*Exercise aim:* Write each line out exactly, leaving none out.

** Start Dataset extract **

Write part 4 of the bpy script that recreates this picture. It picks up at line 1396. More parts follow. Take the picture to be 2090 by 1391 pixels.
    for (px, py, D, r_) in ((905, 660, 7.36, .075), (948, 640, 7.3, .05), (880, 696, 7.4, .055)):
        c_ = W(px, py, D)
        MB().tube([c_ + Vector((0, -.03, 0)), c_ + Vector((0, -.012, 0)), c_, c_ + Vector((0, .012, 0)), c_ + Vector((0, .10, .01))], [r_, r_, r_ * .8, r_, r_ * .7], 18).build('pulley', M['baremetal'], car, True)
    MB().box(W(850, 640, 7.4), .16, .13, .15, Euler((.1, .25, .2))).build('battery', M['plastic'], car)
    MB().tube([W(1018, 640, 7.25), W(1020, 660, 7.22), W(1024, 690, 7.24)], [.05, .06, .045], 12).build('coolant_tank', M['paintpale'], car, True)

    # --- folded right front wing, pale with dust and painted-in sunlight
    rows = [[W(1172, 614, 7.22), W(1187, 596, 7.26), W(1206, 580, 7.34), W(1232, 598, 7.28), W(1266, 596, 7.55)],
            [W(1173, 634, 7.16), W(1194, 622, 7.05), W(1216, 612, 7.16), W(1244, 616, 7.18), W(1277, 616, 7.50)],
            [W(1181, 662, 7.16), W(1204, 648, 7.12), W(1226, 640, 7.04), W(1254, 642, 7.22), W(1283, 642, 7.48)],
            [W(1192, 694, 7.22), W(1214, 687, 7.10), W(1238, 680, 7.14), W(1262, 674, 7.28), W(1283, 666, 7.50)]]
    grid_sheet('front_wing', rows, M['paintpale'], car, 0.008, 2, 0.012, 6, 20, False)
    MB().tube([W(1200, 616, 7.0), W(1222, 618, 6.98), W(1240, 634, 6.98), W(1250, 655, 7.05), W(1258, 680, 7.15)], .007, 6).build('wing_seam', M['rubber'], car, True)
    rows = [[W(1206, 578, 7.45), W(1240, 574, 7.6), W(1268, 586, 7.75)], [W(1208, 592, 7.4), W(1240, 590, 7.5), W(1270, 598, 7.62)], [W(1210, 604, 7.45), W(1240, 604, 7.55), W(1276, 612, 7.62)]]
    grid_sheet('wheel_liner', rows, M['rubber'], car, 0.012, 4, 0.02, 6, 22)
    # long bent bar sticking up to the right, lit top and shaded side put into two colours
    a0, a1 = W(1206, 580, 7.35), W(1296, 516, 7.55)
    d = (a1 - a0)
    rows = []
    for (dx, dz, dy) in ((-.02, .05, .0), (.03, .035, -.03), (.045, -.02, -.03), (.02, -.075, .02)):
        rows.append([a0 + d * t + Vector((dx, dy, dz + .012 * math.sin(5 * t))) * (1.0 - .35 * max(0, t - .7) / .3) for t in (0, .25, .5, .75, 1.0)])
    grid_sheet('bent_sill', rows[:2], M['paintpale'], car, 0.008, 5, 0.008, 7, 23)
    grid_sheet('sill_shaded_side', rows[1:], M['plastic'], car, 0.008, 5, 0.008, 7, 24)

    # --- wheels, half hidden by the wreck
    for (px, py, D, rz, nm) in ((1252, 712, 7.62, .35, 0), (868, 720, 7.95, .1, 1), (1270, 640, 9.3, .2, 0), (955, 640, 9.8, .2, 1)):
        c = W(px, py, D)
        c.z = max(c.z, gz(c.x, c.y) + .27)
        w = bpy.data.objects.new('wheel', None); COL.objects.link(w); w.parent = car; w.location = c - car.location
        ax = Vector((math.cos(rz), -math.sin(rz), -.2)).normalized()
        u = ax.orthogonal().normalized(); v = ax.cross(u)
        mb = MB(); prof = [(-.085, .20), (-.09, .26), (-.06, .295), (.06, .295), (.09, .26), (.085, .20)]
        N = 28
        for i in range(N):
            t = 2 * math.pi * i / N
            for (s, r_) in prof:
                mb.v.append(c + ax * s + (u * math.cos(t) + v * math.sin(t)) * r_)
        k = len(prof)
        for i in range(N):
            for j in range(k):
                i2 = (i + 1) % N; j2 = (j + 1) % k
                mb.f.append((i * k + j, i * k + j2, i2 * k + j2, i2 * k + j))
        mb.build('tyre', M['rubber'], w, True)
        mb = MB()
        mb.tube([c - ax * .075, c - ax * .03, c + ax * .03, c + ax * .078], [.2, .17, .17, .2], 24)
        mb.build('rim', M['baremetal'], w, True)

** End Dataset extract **

*Response to this task:*
Write part 4 of the bpy script that recreates this picture. It picks up at line 1396. More parts follow. Take the picture to be 2090 by 1391 pixels.
    for (px, py, D, r_) in ((905, 660, 7.36, .075), (948, 640, 7.3, .05), (880, 696, 7.4, .055)):
        c_ = W(px, py, D)
        MB().tube([c_ + Vector((0, -.03, 0)), c_ + Vector((0, -.012, 0)), c_, c_ + Vector((0, .012, 0)), c_ + Vector((0, .10, .01))], [r_, r_, r_ * .8, r_, r_ * .7], 18).build('pulley', M['baremetal'], car, True)
    MB().box(W(850, 640, 7.4), .16, .13, .15, Euler((.1, .25, .2))).build('battery', M['plastic'], car)
    MB().tube([W(1018, 640, 7.25), W(1020, 660, 7.22), W(1024, 690, 7.24)], [.05, .06, .045], 12).build('coolant_tank', M['paintpale'], car, True)

    # --- folded right front wing, pale with dust and painted-in sunlight
    rows = [[W(1172, 614, 7.22), W(1187, 596, 7.26), W(1206, 580, 7.34), W(1232, 598, 7.28), W(1266, 596, 7.55)],
            [W(1173, 634, 7.16), W(1194, 622, 7.05), W(1216, 612, 7.16), W(1244, 616, 7.18), W(1277, 616, 7.50)],
            [W(1181, 662, 7.16), W(1204, 648, 7.12), W(1226, 640, 7.04), W(1254, 642, 7.22), W(1283, 642, 7.48)],
            [W(1192, 694, 7.22), W(1214, 687, 7.10), W(1238, 680, 7.14), W(1262, 674, 7.28), W(1283, 666, 7.50)]]
    grid_sheet('front_wing', rows, M['paintpale'], car, 0.008, 2, 0.012, 6, 20, False)
    MB().tube([W(1200, 616, 7.0), W(1222, 618, 6.98), W(1240, 634, 6.98), W(1250, 655, 7.05), W(1258, 680, 7.15)], .007, 6).build('wing_seam', M['rubber'], car, True)
    rows = [[W(1206, 578, 7.45), W(1240, 574, 7.6), W(1268, 586, 7.75)], [W(1208, 592, 7.4), W(1240, 590, 7.5), W(1270, 598, 7.62)], [W(1210, 604, 7.45), W(1240, 604, 7.55), W(1276, 612, 7.62)]]
    grid_sheet('wheel_liner', rows, M['rubber'], car, 0.012, 4, 0.02, 6, 22)
    # long bent bar sticking up to the right, lit top and shaded side put into two colours
    a0, a1 = W(1206, 580, 7.35), W(1296, 516, 7.55)
    d = (a1 - a0)
    rows = []
    for (dx, dz, dy) in ((-.02, .05, .0), (.03, .035, -.03), (.045, -.02, -.03), (.02, -.075, .02)):
        rows.append([a0 + d * t + Vector((dx, dy, dz + .012 * math.sin(5 * t))) * (1.0 - .35 * max(0, t - .7) / .3) for t in (0, .25, .5, .75, 1.0)])
    grid_sheet('bent_sill', rows[:2], M['paintpale'], car, 0.008, 5, 0.008, 7, 23)
    grid_sheet('sill_shaded_side', rows[1:], M['plastic'], car, 0.008, 5, 0.008, 7, 24)

    # --- wheels, half hidden by the wreck
    for (px, py, D, rz, nm) in ((1252, 712, 7.62, .35, 0), (868, 720, 7.95, .1, 1), (1270, 640, 9.3, .2, 0), (955, 640, 9.8, .2, 1)):
        c = W(px, py, D)
        c.z = max(c.z, gz(c.x, c.y) + .27)
        w = bpy.data.objects.new('wheel', None); COL.objects.link(w); w.parent = car; w.location = c - car.location
        ax = Vector((math.cos(rz), -math.sin(rz), -.2)).normalized()
        u = ax.orthogonal().normalized(); v = ax.cross(u)
        mb = MB(); prof = [(-.085, .20), (-.09, .26), (-.06, .295), (.06, .295), (.09, .26), (.085, .20)]
        N = 28
        for i in range(N):
            t = 2 * math.pi * i / N
            for (s, r_) in prof:
                mb.v.append(c + ax * s + (u * math.cos(t) + v * math.sin(t)) * r_)
        k = len(prof)
        for i in range(N):
            for j in range(k):
                i2 = (i + 1) % N; j2 = (j + 1) % k
                mb.f.append((i * k + j, i * k + j2, i2 * k + j2, i2 * k + j))
        mb.build('tyre', M['rubber'], w, True)
        mb = MB()
        mb.tube([c - ax * .075, c - ax * .03, c + ax * .03, c + ax * .078], [.2, .17, .17, .2], 24)
        mb.build('rim', M['baremetal'], w, True)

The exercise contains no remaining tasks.